On the second day of competition Ford won Australia’s first medal of the Games, a bronze in the 200m butterfly, behind two East Germans and just ahead of a third.

“What relief. After all the tensions, the struggles, I had made it – an Olympic medal.”

A victorious Michelle Ford receives her gold medal ©Getty Images

There followed a heartbreaking fourth-place finish, a fraction of a second behind an East German 1-2-3 in the 400m freestyle. Ford’s preparations had been disrupted when her bus journey to the pool was delayed, she was unable to warm up properly, and she had no time for a massage.

A newspaper report put the task into perspective for Ford and her team mates. Australia’s amateur swimmers had two coaches and two managers. The state-supported East Germans had a support staff of “at least 20”, including four masseurs to Australia’s none.

To beat them, Ford and her coach Sweetenham had devised a plan. She would surprise the East Germans, who would try to pull her to the front right away, by holding back through the first two of the eight laps, then making a move.

“In an 800m, the first 100 is usually the fastest, then the pace drops on the third lap when the swimmers fall into their own rhythm,” she said.

Two of the East Germans established an early lead. “My target was the 150 mark. Usually, I would have built off the 200m mark, but today we wanted to surprise them.”

Ford went from seventh place to second, then took the lead. “Nobody came with me – I had swum through the field and at the 300m mark, I was nearly a body length in front. I continued to pull away, gaining nearly one second on each hundred. Nearing the 500m turn I was two body lengths in front.”

When the East German challenge came off the 600m turn, Ford was already three seconds clear. “I was ready, my race had been perfect, I still had reserves. ‘They are not going to take this from me,’ I kept repeating to myself. I no longer needed to look back.”

Ford won by eight seconds.

“I took in the crowd, the cheering. This was what I had worked for, this was my dream. I was breathing it, living it.

“Taking a few strokes away from the wall, a sense of serenity flooded my body. Hitting the water with my fist expelled the anxiety, the relief, the realisation, the joy. I looked up to my team mates and the Australian commentators in the stands and saluted them. We had done it – the first individual gold medal for Australia in Moscow – and an Olympic record!”

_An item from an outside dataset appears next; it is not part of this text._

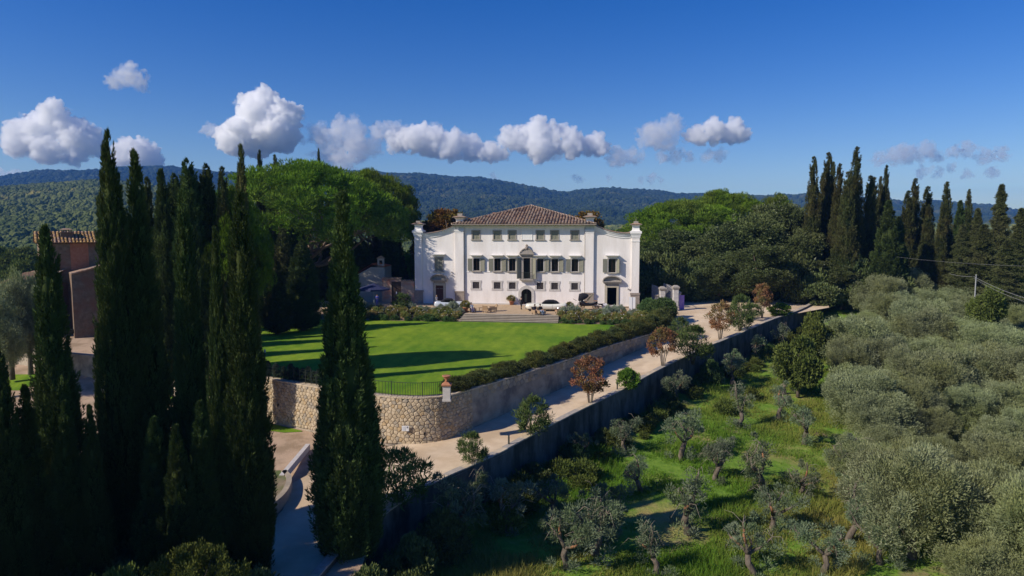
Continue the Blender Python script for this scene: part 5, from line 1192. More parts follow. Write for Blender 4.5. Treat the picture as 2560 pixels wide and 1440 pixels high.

Ford won her gold, a Soviet swimmer won the 200m breaststroke and the East Germans won everything else, finishing with a women’s swimming tally of 11 golds, eight silvers and seven bronzes.

The IOC has never come to terms with East German doping in a court of law.

Ford was able to discuss the problems of doping, political interference and the other big issue of the time, amateurism, when she became a founding member of the IOC Athletes’ Commission, in which capacity she joined Thomas Bach, Sebastian Coe and others at the famous Baden-Baden Olympic Congress in 1981.

She graduated in sports psychology and business, and has held directorships, advisory and ambassadorial roles for Sydney 2000, the IOC Olympic Academy, the Australian Sports Commission and the University and Polytechnic College of Lausanne, among others.

Michelle Ford at home in Lausanne ©Michelle Ford

Looking back again to April and May 1980, Ford said, “It was horrific, really. Even now there are athletes, friends of mine, who still carry the scars of the boycott.

“Athletes had their right to compete taken away, and for what?

“In Australia, the reason wasn’t valid. Australia was still trading with the Russians, our Prime Minister was still trading with the Russians.

“Why was the athlete sacrificed over everything else? It split the country.

“It’s not normal for the Australian Government to be so forceful over its own people. It was shocking.”